141. DU MARQUIS D'ARGENS.
Berlin. 20 juillet 1760.
Sire,
Personne ne sent mieux que moi la situation embarrassante où se trouve V. M., et, si j'avais moins de confiance que je n'en ai dans ses lumières et dans sa fermeté, je craindrais les événements les plus fâcheux. Mais, Sire, s'il vous faut des miracles pour vous tirer d'affaire, vous les faites, ces miracles. N'en est-ce pas un que de voir la Silésie, après l'échec de Landeshut, presque vide d'ennemis? N'est-ce pas encore un miracle de vous voir, devant Dresde, détruire une partie des magasins des ennemis, et tenir Daun dans un état de suspension sur toutes les opérations qu'il avait projetées? Les choses semblent prendre une face plus riante. Le prince votre neveu, ce héros que vous aimez tendrement, a bientôt réparé la perte qu'il avait essuyée,a et voilà un corps de Français totalement détruit ou prisonnier.
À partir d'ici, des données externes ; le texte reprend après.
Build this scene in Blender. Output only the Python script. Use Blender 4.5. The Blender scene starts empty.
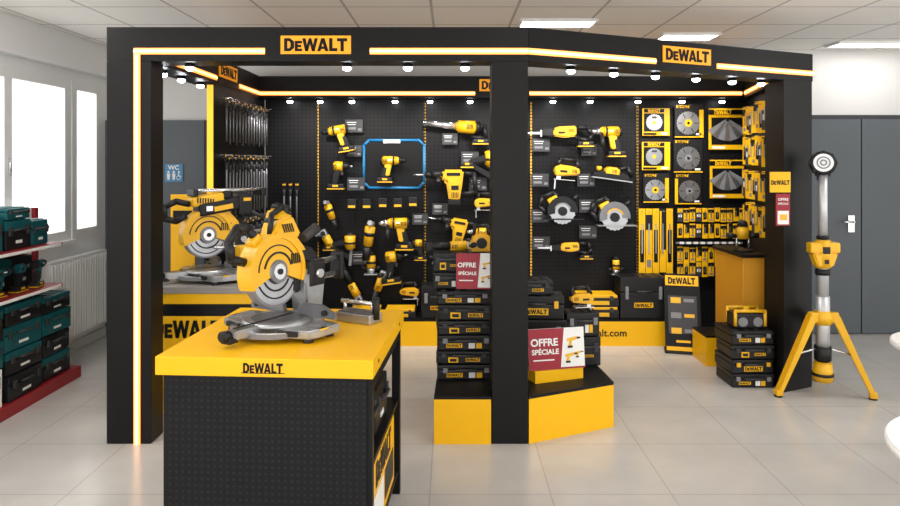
import bpy,bmesh,math,random
from mathutils import Vector,Matrix,Euler
random.seed(7)
F=675.0;HC=1.65
def P(px,py,d): return Vector(((px-450)*d/F,d,HC-(py-162)*d/F))
def X(px,d): return (px-450)*d/F
def Z(py,d): return HC-(py-162)*d/F
sc=bpy.context.scene
COL=sc.collection
CH={}
R=math.radians
# ------------------------------------------------------------ materials
def mat(name,col,rough=.5,metal=0,var=.12,scale=12,emit=0,bump=0,ecol=None,coat=0,spec=None):
    m=bpy.data.materials.new(name);m.use_nodes=True
    nt=m.node_tree;b=nt.nodes['Principled BSDF']
    tc=nt.nodes.new('ShaderNodeTexCoord');n=nt.nodes.new('ShaderNodeTexNoise')
    n.inputs['Scale'].default_value=scale;n.inputs['Detail'].default_value=3
    nt.links.new(tc.outputs['Object'],n.inputs['Vector'])
    mx=nt.nodes.new('ShaderNodeMix');mx.data_type='RGBA'
    c=Vector(col)
    mx.inputs[6].default_value=(*(c*(1-var)),1);mx.inputs[7].default_value=(*[min(1,v*(1+var)) for v in c],1)
    nt.links.new(n.outputs['Fac'],mx.inputs[0]);nt.links.new(mx.outputs[2],b.inputs['Base Color'])
    b.inputs['Roughness'].default_value=rough;b.inputs['Metallic'].default_value=metal
    if spec is not None: b.inputs['Specular IOR Level'].default_value=spec
    if coat: b.inputs['Coat Weight'].default_value=coat
    if emit:
        b.inputs['Emission Color'].default_value=(*(ecol or col),1);b.inputs['Emission Strength'].default_value=emit
    if bump:
        bp=nt.nodes.new('ShaderNodeBump');bp.inputs['Strength'].default_value=bump
        nt.links.new(n.outputs['Fac'],bp.inputs['Height']);nt.links.new(bp.outputs['Normal'],b.inputs['Normal'])
    return m
def gridmat(name,c1,c2,mortar,w,ms,rough,off=(0,0,0),bump=0,vn=6,lo=.9):
    m=bpy.data.materials.new(name);m.use_nodes=True
    nt=m.node_tree;b=nt.nodes['Principled BSDF']
    tc=nt.nodes.new('ShaderNodeTexCoord');mp=nt.nodes.new('ShaderNodeMapping')
    mp.inputs['Location'].default_value=off
    br=nt.nodes.new('ShaderNodeTexBrick');br.offset=0
    br.inputs['Color1'].default_value=(*c1,1);br.inputs['Color2'].default_value=(*c2,1);br.inputs['Mortar'].default_value=(*mortar,1)
    br.inputs['Scale'].default_value=1;br.inputs['Mortar Size'].default_value=ms
    br.inputs['Brick Width'].default_value=w;br.inputs['Row Height'].default_value=w
    nt.links.new(tc.outputs['Object'],mp.inputs[0]);nt.links.new(mp.outputs[0],br.inputs['Vector'])
    n=nt.nodes.new('ShaderNodeTexNoise');n.inputs['Scale'].default_value=vn;n.inputs['Detail'].default_value=5
    nt.links.new(tc.outputs['Object'],n.inputs['Vector'])
    mx=nt.nodes.new('ShaderNodeMix');mx.data_type='RGBA';mx.blend_type='MULTIPLY'
    rp=nt.nodes.new('ShaderNodeValToRGB');rp.color_ramp.elements[0].color=(lo,lo,lo,1);rp.color_ramp.elements[0].position=.3
    rp.color_ramp.elements[1].position=.7
    nt.links.new(n.outputs['Fac'],rp.inputs[0]);mx.inputs[0].default_value=1
    nt.links.new(br.outputs['Color'],mx.inputs[6]);nt.links.new(rp.outputs[0],mx.inputs[7])
    nt.links.new(mx.outputs[2],b.inputs['Base Color']);b.inputs['Roughness'].default_value=rough
    return m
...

Les Anglais viennent de gagner une bataille décisive dans les Indes orientales, et il n'y a aucun doute que Pondichéry ne soit pris. Toutes les gazettes de Hollande le disent; mais, quand même il ne le serait pas encore, cela ne peut manquer d'arriver, et par le premier vaisseau l'on doit recevoir cette nouvelle. Les Français étaient déjà dans le plus triste état avant cette perte irréparable pour eux; que vont-ils devenir aujourd'hui? Voici, Sire, le commencement des dernières remontrances du parlement, qui sont imprimées dans tous les papiers publics : « Il n'est rien, Sire, de si manifeste que l'épuisement total des finances : mais ce qui l'est encore plus, c'est l'impossibilité de les rétablir. » Voilà comment on parlait en France avant la prise
a Le 10 juillet 1760, le prince héréditaire de Brunswic fut battu à Corbach par le maréchal comte de Saint-Germain : mais il répara cet échec le 16, en détruisant le corps du brigadier de Glaubitz près de Kirchhayn et d'Emsdorf. Voyez t. V, p. 107 et 108.